La guerra civil obligó a Moreno Villa a estrenar vida nueva en México, a los 50 años. Exigencia difícil, para el poeta no menos que para el hombre, porque, como éste habría de recordar en 1949 en el transcurso de una lectura de sus poemas ofrecida en el Ateneo Español de México, el destierro significó algo más que la simple pérdida de caras amigables y de paisajes conocidos: «La pérdida significó mucho: fue quedarnos sin suelo; fue quedarnos en el aire; pero fue más, fue sentir quebrada e interrumpida la trayectoria natural; fue desviarnos y empujarnos hacia metas imprevistas». Y todo esto, además, en un momento (al menos en su caso) «cuando ya las fuerzas juveniles estaban en crisis, y muchas de las creencias o ideales». Es sintomático del temple moral de Moreno Villa el que estuviera a la altura de estas difíciles circunstancias. En los últimos dieciocho años de su vida, en una obra poética cuyo perfil apenas ahora se puede empezar a percibir en toda su extensión, el poeta se puso a explorar la nueva realidad en que vivía, a la vez que emprendió una larga meditación sobre el sentido del naufragio, sobre el desaliento personal y colectivo, sobre la incomprensión con que muchas veces era recibido en el mundo nuevo (a pesar de las buenas intenciones de unos y otros), sobre el paso del tiempo, sobre la muerte... Nos legó así algunos de los poemas más bellos y más conmovedores de los muchos escritos por los poetas exiliados. Pienso, por ejemplo, en «Confusión y bloqueo», «Aquí estoy», «Oigo», la «Carta de un desterrado», las «Canciones a Xochipilli», o en el más conocido «Nos trajeron las ondas».

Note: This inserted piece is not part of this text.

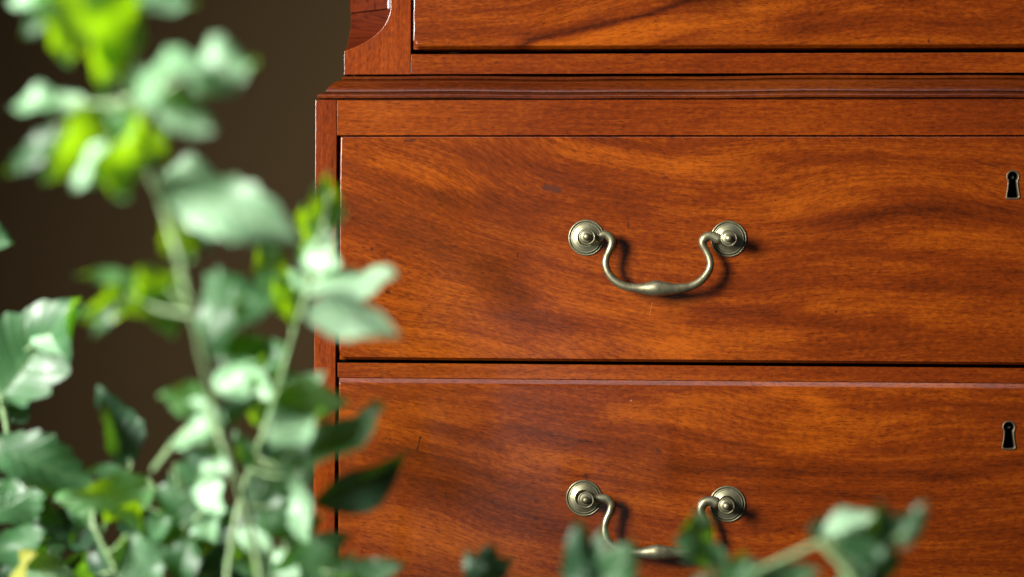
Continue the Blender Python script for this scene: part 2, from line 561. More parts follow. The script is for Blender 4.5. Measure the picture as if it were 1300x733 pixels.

A pesar de los esfuerzos de algunos destacados críticos, la guerra civil y los largos años de exilio que la siguieron parecen haber borrado a Moreno Villa de la historia literaria española. Puesto que el poeta no reunió su amplia obra poética antes de morir y puesto que las ediciones de los libros individuales (las hispanoamericanas todavía más que las españolas) resultaban casi imposibles de consultar, durante más de cuarenta años el lector interesado en su poesía tenía que satisfacerse con las breves selecciones (muchas veces repetitivas) que figuraban en las diferentes antologías de la época. Ahora por fin, gracias a la labor de Juan Pérez de Ayala, el lector cuenta con una cuidadosa recopilación no sólo de todos los libros publicados en vida del poeta, sino también de la abundante y variadísima obra que Moreno Villa dejó sin recoger al morir (gran parte de ella inédita). Para la historia de la poesía española moderna, el rescate no es cualquiera cosa... O por lo menos, esperemos que no lo sea.

En 1957, en sus Estudios sobre poesía española contemporánea, Luis Cernuda publicó unas duras palabras sobre la suerte que, según él, le esperaba a la obra poética de Moreno Villa: «La pobreza, la ignorancia, la indiferencia de nuestro ambiente literario han hecho que este poeta sincero y tan auténtico no recibiera nunca la atención que por lo menos merece. Y en cuanto a esperar que las generaciones venideras enderecen la injusticia cometida en su caso, sería esperar demasiado; entre nosotros la literatura no tiene, cuando la tiene, sino actualidad». Ha llegado el momento para que tal triste profecía quede por fin desmentida.